**Information shown:**
○ ○ ○ ○ ○ ○ ○
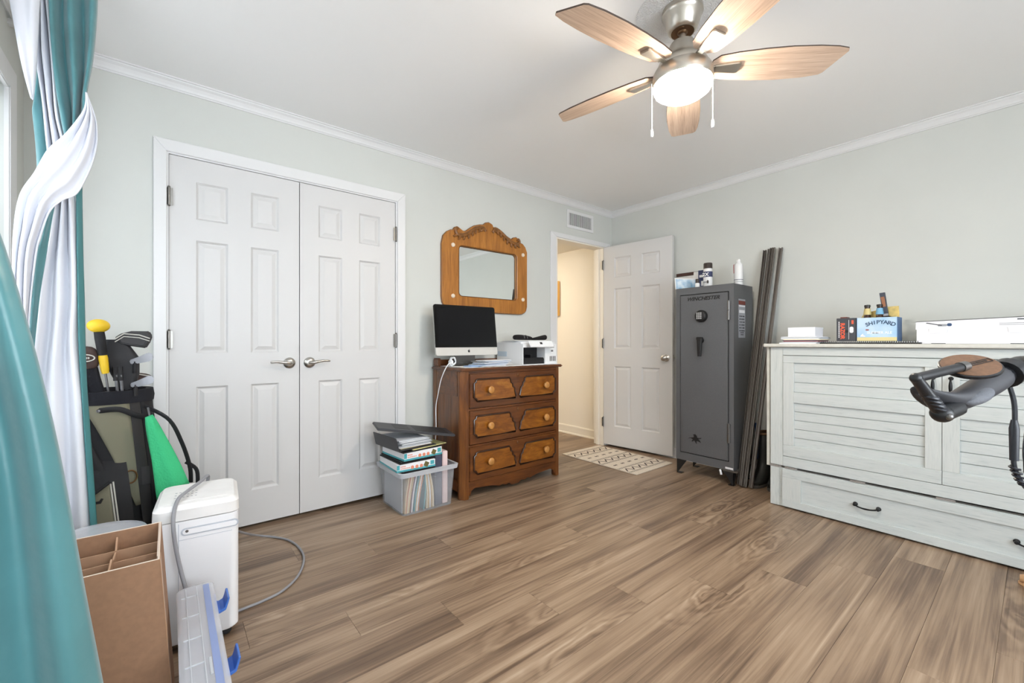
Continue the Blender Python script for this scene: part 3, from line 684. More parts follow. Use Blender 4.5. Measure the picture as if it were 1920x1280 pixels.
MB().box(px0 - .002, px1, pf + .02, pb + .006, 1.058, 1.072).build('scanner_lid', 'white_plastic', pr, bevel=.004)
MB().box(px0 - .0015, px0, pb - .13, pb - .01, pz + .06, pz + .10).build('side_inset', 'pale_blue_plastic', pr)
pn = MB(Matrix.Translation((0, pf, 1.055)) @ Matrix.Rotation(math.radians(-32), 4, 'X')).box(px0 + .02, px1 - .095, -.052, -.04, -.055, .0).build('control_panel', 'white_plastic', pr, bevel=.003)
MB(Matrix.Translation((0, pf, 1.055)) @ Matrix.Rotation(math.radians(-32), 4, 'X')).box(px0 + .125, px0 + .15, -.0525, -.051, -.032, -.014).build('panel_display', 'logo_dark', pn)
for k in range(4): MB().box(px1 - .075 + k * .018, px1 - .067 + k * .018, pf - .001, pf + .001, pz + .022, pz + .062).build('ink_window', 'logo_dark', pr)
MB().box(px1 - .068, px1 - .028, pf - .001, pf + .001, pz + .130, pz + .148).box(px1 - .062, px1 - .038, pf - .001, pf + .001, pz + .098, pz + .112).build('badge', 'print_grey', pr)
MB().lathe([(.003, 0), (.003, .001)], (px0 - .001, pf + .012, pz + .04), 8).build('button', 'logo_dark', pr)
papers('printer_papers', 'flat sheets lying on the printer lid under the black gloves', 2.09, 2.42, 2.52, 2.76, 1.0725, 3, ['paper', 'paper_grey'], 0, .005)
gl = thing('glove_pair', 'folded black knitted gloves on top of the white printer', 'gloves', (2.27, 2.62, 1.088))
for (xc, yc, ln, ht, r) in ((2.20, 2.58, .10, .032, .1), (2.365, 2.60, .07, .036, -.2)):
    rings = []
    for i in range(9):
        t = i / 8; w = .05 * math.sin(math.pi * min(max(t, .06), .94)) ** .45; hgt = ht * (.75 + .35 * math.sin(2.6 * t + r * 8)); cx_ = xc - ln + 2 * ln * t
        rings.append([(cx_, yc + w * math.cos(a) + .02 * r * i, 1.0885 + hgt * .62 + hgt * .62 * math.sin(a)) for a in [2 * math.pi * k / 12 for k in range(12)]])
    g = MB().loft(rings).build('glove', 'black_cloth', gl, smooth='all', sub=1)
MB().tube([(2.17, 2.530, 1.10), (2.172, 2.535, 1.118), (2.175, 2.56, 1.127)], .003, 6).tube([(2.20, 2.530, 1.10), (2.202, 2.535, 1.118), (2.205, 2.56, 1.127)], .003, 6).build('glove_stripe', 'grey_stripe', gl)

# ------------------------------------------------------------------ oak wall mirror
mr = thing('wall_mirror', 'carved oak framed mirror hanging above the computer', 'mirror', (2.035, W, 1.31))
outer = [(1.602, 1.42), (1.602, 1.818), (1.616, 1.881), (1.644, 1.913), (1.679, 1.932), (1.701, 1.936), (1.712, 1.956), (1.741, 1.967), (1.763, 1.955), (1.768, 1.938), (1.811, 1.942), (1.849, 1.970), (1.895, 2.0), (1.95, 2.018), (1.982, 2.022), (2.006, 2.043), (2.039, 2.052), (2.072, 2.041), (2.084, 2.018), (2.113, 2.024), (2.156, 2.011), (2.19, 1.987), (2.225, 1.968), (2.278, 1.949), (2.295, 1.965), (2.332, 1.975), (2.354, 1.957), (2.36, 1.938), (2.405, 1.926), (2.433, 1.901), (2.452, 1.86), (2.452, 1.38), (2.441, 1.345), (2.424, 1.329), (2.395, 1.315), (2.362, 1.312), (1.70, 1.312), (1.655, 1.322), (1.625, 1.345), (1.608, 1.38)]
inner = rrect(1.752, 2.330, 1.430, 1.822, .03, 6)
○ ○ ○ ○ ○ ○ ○
**Objective:**
Extract the full listing above verbatim; pictures are to be left out of the copy.

**Response below:**
Continue the Blender Python script for this scene: part 3, from line 684. More parts follow. Use Blender 4.5. Measure the picture as if it were 1920x1280 pixels.
MB().box(px0 - .002, px1, pf + .02, pb + .006, 1.058, 1.072).build('scanner_lid', 'white_plastic', pr, bevel=.004)
MB().box(px0 - .0015, px0, pb - .13, pb - .01, pz + .06, pz + .10).build('side_inset', 'pale_blue_plastic', pr)
pn = MB(Matrix.Translation((0, pf, 1.055)) @ Matrix.Rotation(math.radians(-32), 4, 'X')).box(px0 + .02, px1 - .095, -.052, -.04, -.055, .0).build('control_panel', 'white_plastic', pr, bevel=.003)
MB(Matrix.Translation((0, pf, 1.055)) @ Matrix.Rotation(math.radians(-32), 4, 'X')).box(px0 + .125, px0 + .15, -.0525, -.051, -.032, -.014).build('panel_display', 'logo_dark', pn)
for k in range(4): MB().box(px1 - .075 + k * .018, px1 - .067 + k * .018, pf - .001, pf + .001, pz + .022, pz + .062).build('ink_window', 'logo_dark', pr)
MB().box(px1 - .068, px1 - .028, pf - .001, pf + .001, pz + .130, pz + .148).box(px1 - .062, px1 - .038, pf - .001, pf + .001, pz + .098, pz + .112).build('badge', 'print_grey', pr)
MB().lathe([(.003, 0), (.003, .001)], (px0 - .001, pf + .012, pz + .04), 8).build('button', 'logo_dark', pr)
papers('printer_papers', 'flat sheets lying on the printer lid under the black gloves', 2.09, 2.42, 2.52, 2.76, 1.0725, 3, ['paper', 'paper_grey'], 0, .005)
gl = thing('glove_pair', 'folded black knitted gloves on top of the white printer', 'gloves', (2.27, 2.62, 1.088))
for (xc, yc, ln, ht, r) in ((2.20, 2.58, .10, .032, .1), (2.365, 2.60, .07, .036, -.2)):
    rings = []
    for i in range(9):
        t = i / 8; w = .05 * math.sin(math.pi * min(max(t, .06), .94)) ** .45; hgt = ht * (.75 + .35 * math.sin(2.6 * t + r * 8)); cx_ = xc - ln + 2 * ln * t
        rings.append([(cx_, yc + w * math.cos(a) + .02 * r * i, 1.0885 + hgt * .62 + hgt * .62 * math.sin(a)) for a in [2 * math.pi * k / 12 for k in range(12)]])
    g = MB().loft(rings).build('glove', 'black_cloth', gl, smooth='all', sub=1)
MB().tube([(2.17, 2.530, 1.10), (2.172, 2.535, 1.118), (2.175, 2.56, 1.127)], .003, 6).tube([(2.20, 2.530, 1.10), (2.202, 2.535, 1.118), (2.205, 2.56, 1.127)], .003, 6).build('glove_stripe', 'grey_stripe', gl)

# ------------------------------------------------------------------ oak wall mirror
mr = thing('wall_mirror', 'carved oak framed mirror hanging above the computer', 'mirror', (2.035, W, 1.31))
outer = [(1.602, 1.42), (1.602, 1.818), (1.616, 1.881), (1.644, 1.913), (1.679, 1.932), (1.701, 1.936), (1.712, 1.956), (1.741, 1.967), (1.763, 1.955), (1.768, 1.938), (1.811, 1.942), (1.849, 1.970), (1.895, 2.0), (1.95, 2.018), (1.982, 2.022), (2.006, 2.043), (2.039, 2.052), (2.072, 2.041), (2.084, 2.018), (2.113, 2.024), (2.156, 2.011), (2.19, 1.987), (2.225, 1.968), (2.278, 1.949), (2.295, 1.965), (2.332, 1.975), (2.354, 1.957), (2.36, 1.938), (2.405, 1.926), (2.433, 1.901), (2.452, 1.86), (2.452, 1.38), (2.441, 1.345), (2.424, 1.329), (2.395, 1.315), (2.362, 1.312), (1.70, 1.312), (1.655, 1.322), (1.625, 1.345), (1.608, 1.38)]
inner = rrect(1.752, 2.330, 1.430, 1.822, .03, 6)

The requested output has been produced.